Nigeria marks 3 years since schoolgirls’ mass abduction

“Bring Back Our Girls” campaigners hold up banners during a protest calling on the government to rescue the remaining kidnapped girls of the government secondary school who were abducted almost three years ago, in Lagos, Nigeria. (AP)

ABUJA: Nigerians on Friday marked three years since the mass abduction of nearly 300 schoolgirls by Boko Haram extremists amid anger that government efforts to negotiate their freedom appear to have stalled.
Activists were rallying in the capital, Abuja, and commercial hub Lagos to urge Nigerian President Muhammadu Buhari’s government to do more to free the nearly 200 schoolgirls who remain captive.
“It is still a nightmare to me.

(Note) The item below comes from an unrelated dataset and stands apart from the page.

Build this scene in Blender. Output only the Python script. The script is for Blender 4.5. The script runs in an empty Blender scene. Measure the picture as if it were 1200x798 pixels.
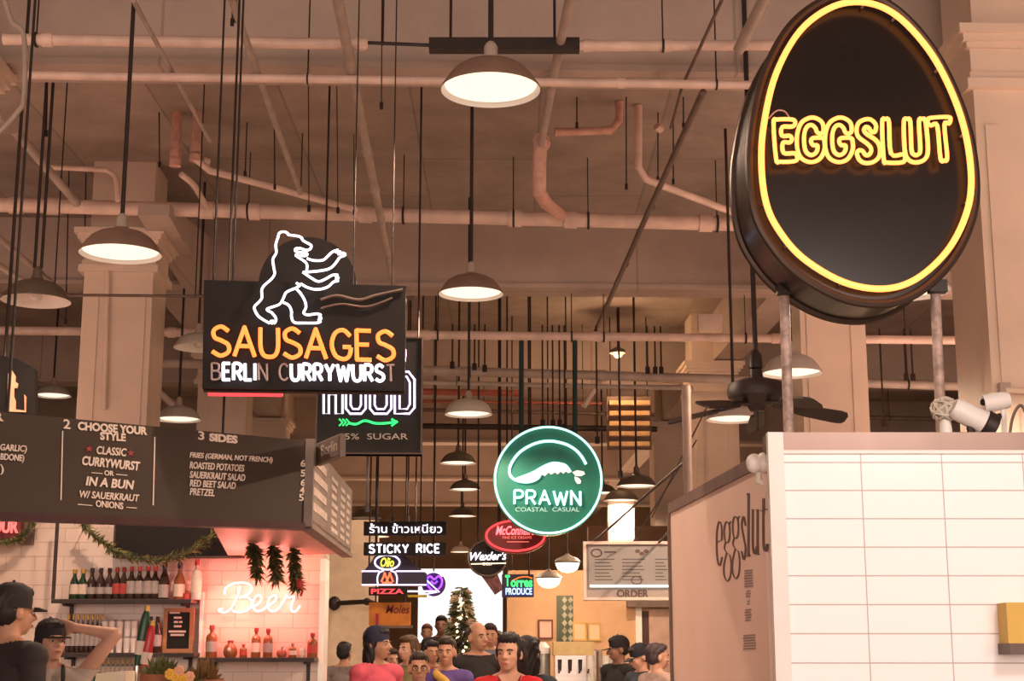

It is still fresh as if it happened last night,” said Rebecca Samuel, whose daughter Sarah remains missing. “The government is trying, but I believe they can do more than what they are doing.”
After a few of the girls escaped on their own, Nigeria in October announced the release of 21 of the Chibok schoolgirls after negotiations with the extremist group. It said another group of 83 girls would be released “very soon.”
No one has been freed since then. The government this week said negotiations have “gone quite far” but face challenges. It refused to give details, citing security reasons. Buhari on Friday said Nigeria is “willing to bend over backwards” to secure the schoolgirls’ release.
“It is deeply shocking that three years after this deplorable and devastating act of violence, the majority of the girls remain missing,” a half-dozen independent experts for the UN, who visited Nigeria last year, said in a statement this week.
The failure of Nigeria’s former government to free the girls sparked a global “Bring Back Our Girls” movement and was a factor Buhari’s 2015 election win over former President Goodluck Jonathan.
The schoolgirls from Chibok village are among thousands of people abducted by the Nigeria-based Boko Haram as it continues to threaten parts of the northeast and has spread into neighboring countries.
“I thank the Almighty for sparing the lives of some, and mine is among them,” said Esther Yakubu, who wept last year when she watched a Boko Haram video with the first proof of life of her daughter, Dorcas, since her capture. Her daughter has not yet been freed.
When marking the anniversary last year, none of the schoolgirls had been freed, “but today we have 24 of them. That’s progress,” Yakubu said.
The Chibok abduction is not even the largest. Nigerian officials refuse to acknowledge the abduction of more than 500 children from the northeastern town of Damasak in November 2014, Human Rights Watch said last month. Nigerian officials have not responded to requests by The Associated Press for information.
Buhari late last year announced that Boko Haram had been “crushed,” but it continues to carry out deadly suicide bombings, often strapping them to young women. Children have been used to carry out 27 attacks in the first three months of this year, already nearing last year’s total of 30, the UN children’s agency said this week.
“Today, the group has been degraded and is no longer in a position to mount any serious, coordinated attack, other than sporadic suicide attacks on soft targets,” the president said Friday. “Even at that, their reach is very much confined to a small segment of the northeast.”
But on Wednesday, Nigerian security officials said they had thwarted plans by Daesh group-linked Boko Haram members to attack the embassies of the US and Britain, along with “other Western interests” in the capital. One faction of Boko Haram is allied with the Daesh group.
Nigeria’s military in the past year has rescued thousands of Boko Haram captives while liberating towns and villages from the group’s control, but many have been detained as possible Boko Haram suspects.
Boko Haram’s seven-year Islamic uprising has killed more than 20,000 people and driven 2.6 million from their homes, with millions facing starvation because of the disruption in markets and agriculture.